As part of the world Trotskyist movement, the IYSSE has consistently waged a determined struggle against all forms of anti-semitism, he added. By contrast, members of the student council distorted the IYSSE's anti-capitalist stance, its criticism of the policies of right-wing Israeli Prime Minister Benjamin Netanyahu, and its opposition to a nationalist perspective as anti-Semitic, said Khamis. This is not only absurd, but represents a trivialisation of anti-Semitism, which almost produced a massacre in Halle. Following Khamis' response, the student council representatives dropped the issue.

The censorship of the IYSSE and other left-wing groups at Leipzig University is totally unacceptable. Its goal is to clear the path for right-wing forces by prohibiting all criticism of them. This is particularly significant in the state of Saxony, where the AfD is the second largest party in parliament and the state intelligence agency and police have close ties to right-wing extremist forces. The attack in Halle was an unmistakable warning.

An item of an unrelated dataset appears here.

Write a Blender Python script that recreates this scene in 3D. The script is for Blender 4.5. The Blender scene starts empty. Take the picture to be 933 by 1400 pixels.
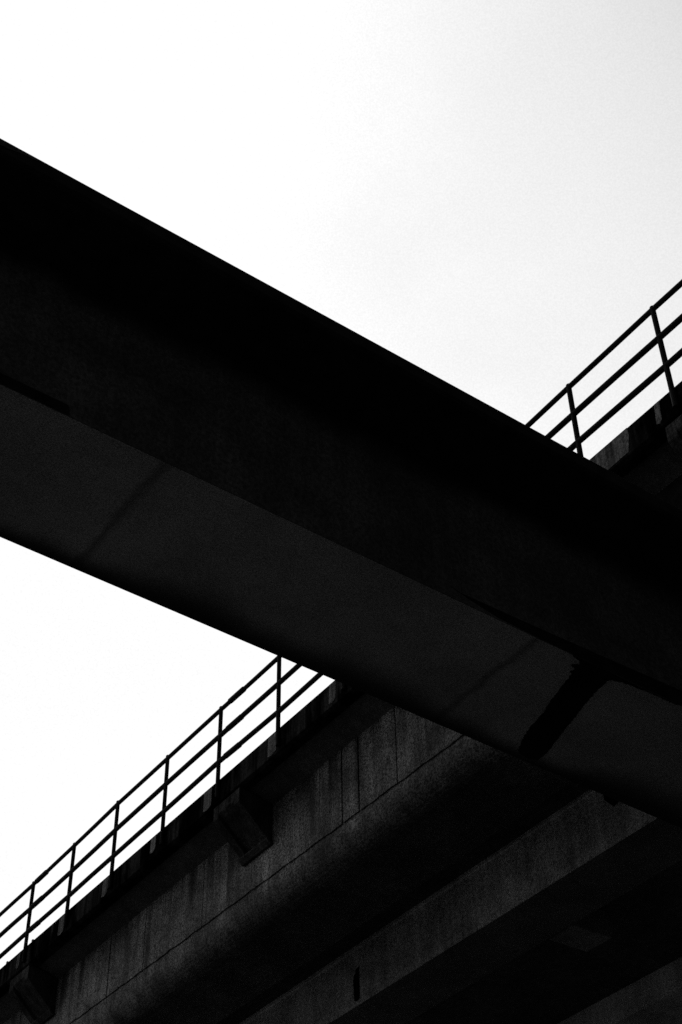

At the federal level, the parties in the grand coalition made the AfD the official opposition in parliament and are implementing its right-wing programme. The federal government has established a widespread network of deportation camps for refugees, strengthening the intelligence agencies and police, and preparing for brutal wars, as can be seen currently in the Middle East.

Anyone who criticises these policies or publicly opposes the AfD faces the full wrath of the intelligence agencies and the state apparatus. For example, the intelligence agency in Saxony described those who attended a concert against right-wing extremist violence in Chemnitz as “left-wing extremists.” The Sozialistische Gleichheitspartei (SGP), whose youth movement is the IYSSE, is slandered in the Secret Service Report as “left-wing extremist” because it opposes capitalism and nationalism.

The youth organisations of the government parties, which fail to even come close to a majority among students, are exploiting their positions to impose censorship on university campuses. They want to silence anyone who criticises government policies and resists the far-right.